Yay for “Iranian” cinema | ARGO

Last Updated: January 17, 2013By Tags: , ,

Not ones to be outdone Iran’s government is funding a film about the American hostage crisis of 1979 in response to what they consider the “distorted” vision put forth in “Argo,” directed by Ben Affleck and which garnered major accolades at the Golden Globes this past weekend.

“The screenplay for ‘Setad Moshtarak’ (‘Chiefs of Staff’ in Farsi) was approved by the authorities and we expect to get the shooting budget shortly,” Iranian director Ata Salmanian (pictured below, at left) was quoted as saying yesterday by Iranian media.

The film “describes the release of twenty American hostages by Iranian revolutionaries at the beginning of the 1979 Islamic Revolution” commented Salmanian, who is also an actor. This film “could be the appropriate answer to the distorted views of certain films like ‘Argo’” about the occupation of the U.S. embassy in Tehran on 4 November 1979 by Iranian revolutionaries and the hostage-taking of American diplomats,’ he added.

Directed by actor Ben Affleck “Argo” tells the incredible but true story of the exfiltration of U.S. diplomats who had managed to escape and take refuge in the Canadian Embassy for a little over a month. The film won the Golden Globe for best director and best drama on Sunday.

The success of “Argo,” officially banned in Iran but surely widely seen by many there thanks to a thriving piracy market as well as the legion satellite dishes which Iranians seem to buy by the truckload, received little comment in Iran’s official press.

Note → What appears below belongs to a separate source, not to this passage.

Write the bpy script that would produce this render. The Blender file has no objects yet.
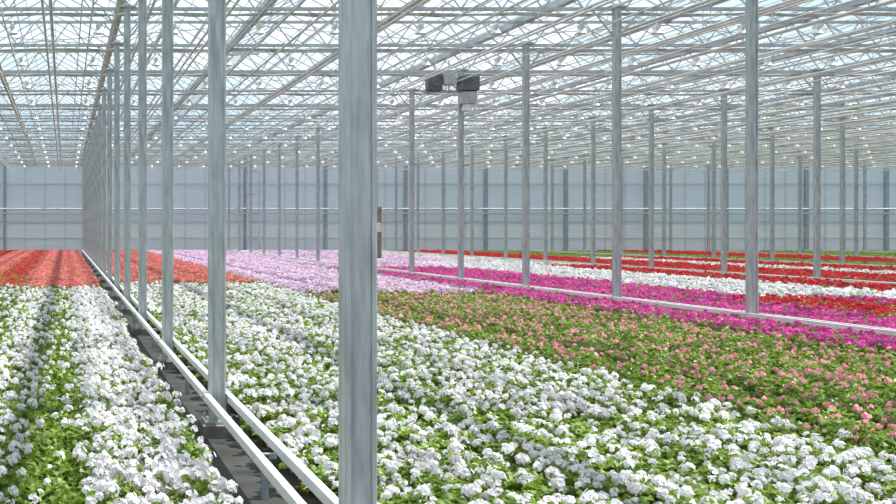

7Sobh daily (7:00 am, in Farsi), however, qualified Tuesday Golden Globes of being the “greatest politically-minded ceremony in the history of America’s cinema” and Argo of making a “ludicrous attempt at recreating the Iran of 1980.”

The newspaper also criticized the U.S. series “Homeland,” currently in its second season and centered on an Iranian terrorist plot, accusing it of being a “powerful propaganda machine for the CIA.”